The Jews were unanimous in their commitment to the fact that God should judge the sins of the Gentiles. Paul simply takes his opponent to the illogical conclusion of his self-defense by pointing out that if God were to follow this principle, He would judge no one, even the Gentiles. And no Jew was willing to go this far. If all sin glorified God, then there would be nothing for God to judge.

But if through my lie the truth of God abounded to His glory, why am I also still being judged as a sinner? Romans 3:7 NASB

Paul here uses the first person singular, "my" lie, and the rhetorical "I" representing the Jews. God is glorified even in the judgment of my sin. Some would object, thinking that since He is glorified then there's no reason to refrain from sin.
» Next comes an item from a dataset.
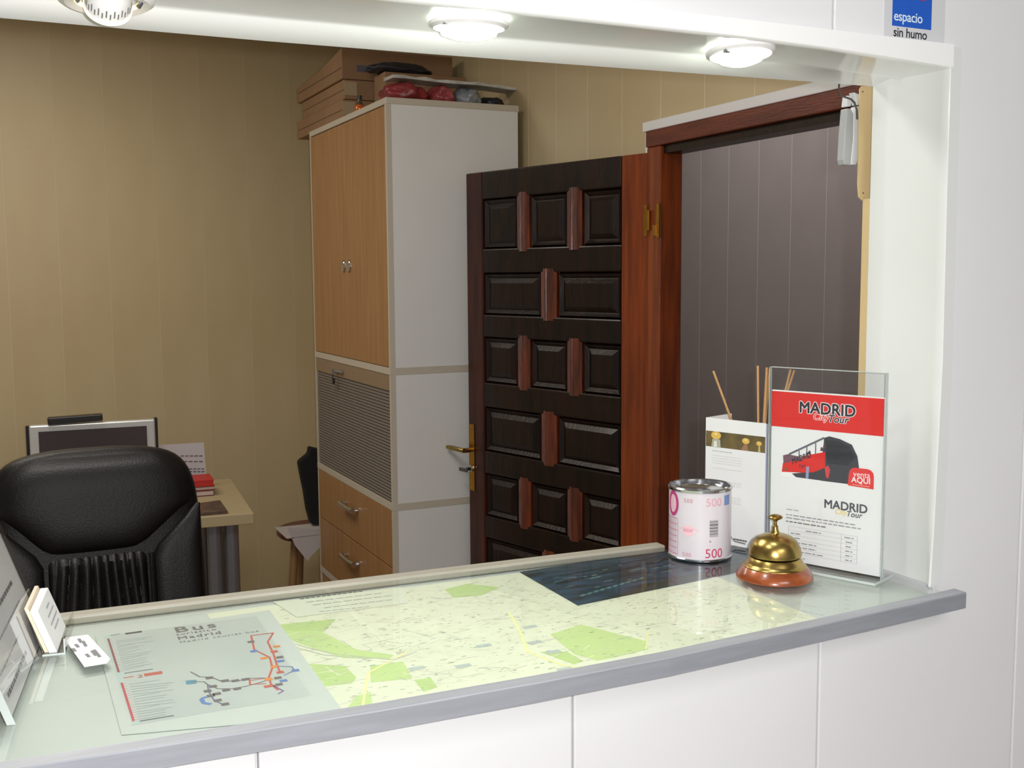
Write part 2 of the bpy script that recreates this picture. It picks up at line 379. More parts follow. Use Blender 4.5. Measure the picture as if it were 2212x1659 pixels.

A parallel to Rom 3:7 would be a convicted criminal claiming that he should be compensated for giving the police an opportunity to practice the technique of arrest:

And why not say (as we are slanderously reported and as some claim that we say), "Let us do evil that good may come"? Their condemnation is just. Romans 3:8 NASB

In other words, the evil of Israel's failure has brought the "good" of the Gospel. Paul doesn't even give this a response. He simple says, "Their condemnation is just."

The faithfulness of God is one of the fundamental realities of Scripture teaching us that God is ever true to His Word, both as to promises and to threatenings. Men may break their covenants, but God never will.

Whenever we think that God hasn't kept one of His promises, we can be sure that we have misunderstood the promise!